Gift #1 is related to the gift that created the life estate. Gift #2 is related to the gift of the life estate to charity.

This strategy gave Gilbert and Shirley the ability to continue to use the lake front property for six years. In addition, they received a greater total deduction—$166,658 more–than they would have received compared to an outright gift. Gilbert and Shirley were impressed with this option as well.

Treatment of Fixtures


In addition to mobile homes, other types of tangible personal property can also be affixed to real estate. These are commonly referred to as fixtures. Common examples of fixtures include lighting fixtures, built-in appliances, back-up generators, solar panels and other mechanical systems.

Support for the position that fixtures can become part of the real estate comes from Treas. Reg. 1.170A-5(a)(3). This regulation uses the specific example of a chandelier. The provision provides that if a fixture, such as a chandelier, is intended to be severed from the real estate at or prior to the time of the charity’s possession of the real estate, then it will be considered TPP. However, if the donor intends the fixture to remain attached to the real estate at or prior to the time the charity possesses the real estate, then it will be considered part of the real estate.

What is a fixture? The most commonly used test to determine whether an item is a fixture comes from the 1853 case of Teaf v. Hewitt. In that case the Supreme Court of Ohio laid out three factors to determine whether an item of tangible personal property has become a fixture. Those factors are: (1) whether the item is attached to the real property; (2) whether the item has been adapted for the use of the real property; and (3) whether the party making the annexation intended the item to be permanently attached to the real property. The most important of those factors is the intent of the party making the annexation. There must be some objective manifestation evidencing the donor’s intent for an item to be permanently attached to real property. Evidence of that intent could come from the difficulty in removing the item from the real estate or how firmly the item is attached.

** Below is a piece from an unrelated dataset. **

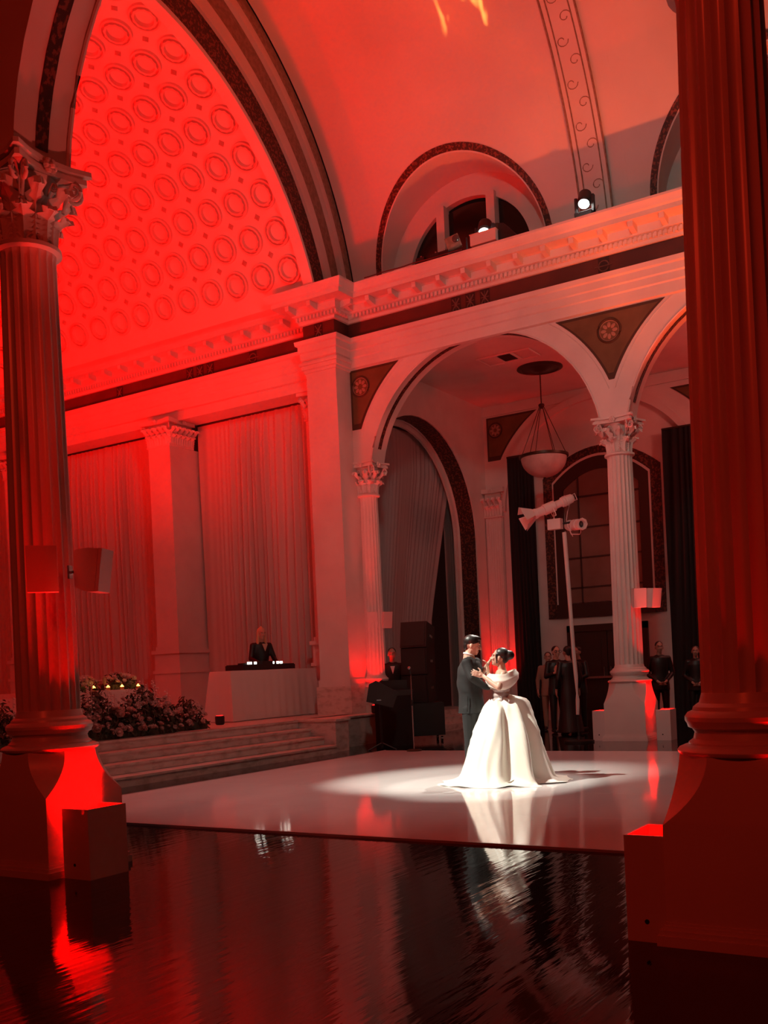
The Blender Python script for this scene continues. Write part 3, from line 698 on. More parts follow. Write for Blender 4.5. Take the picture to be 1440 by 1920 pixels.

Example 6 - Illustration of Fixtures

Hank owns a home worth $300,000. Several years ago, Hank decided he wanted to modify the home to reduce his utility bills. Hank installed solar panels, a windmill, a battery system and a back-up generator to meet his power needs and installed a fresh water well, for potable water, and a water reclamation system for his garden. When Hank originally purchased the materials for his energy and water systems, they were considered tangible personal property. Now that they have been attached to the land, and given Hank's intent to permanently make them part of the real estate, those items are now considered part of the real estate. Therefore, if Hank makes a gift of his home, his deduction for the home - and the fixtures - would be a fair market value deduction, subject to the 30% limit. Of course, Hank could use some of the same creative planned giving strategies outlined above to maximize the benefits of a charitable gift.

Conclusion


The ability to convert tangible personal property gifts into real property has certain advantages in the short term. In some cases, the decision to affix a mobile home, for example, may limit the tax benefits for donors who would like to make an outright gift of their home to charity. These limitations, however, can be overcome by using planned giving strategies to maximize the donor’s benefits for making a charitable gift of real estate. Two possible strategies include the charitable gift annuity and the life estate reserved. Other gift options, not discussed in this article, such as a charitable remainder trust or a bequest may also provide excellent tax benefits to donors.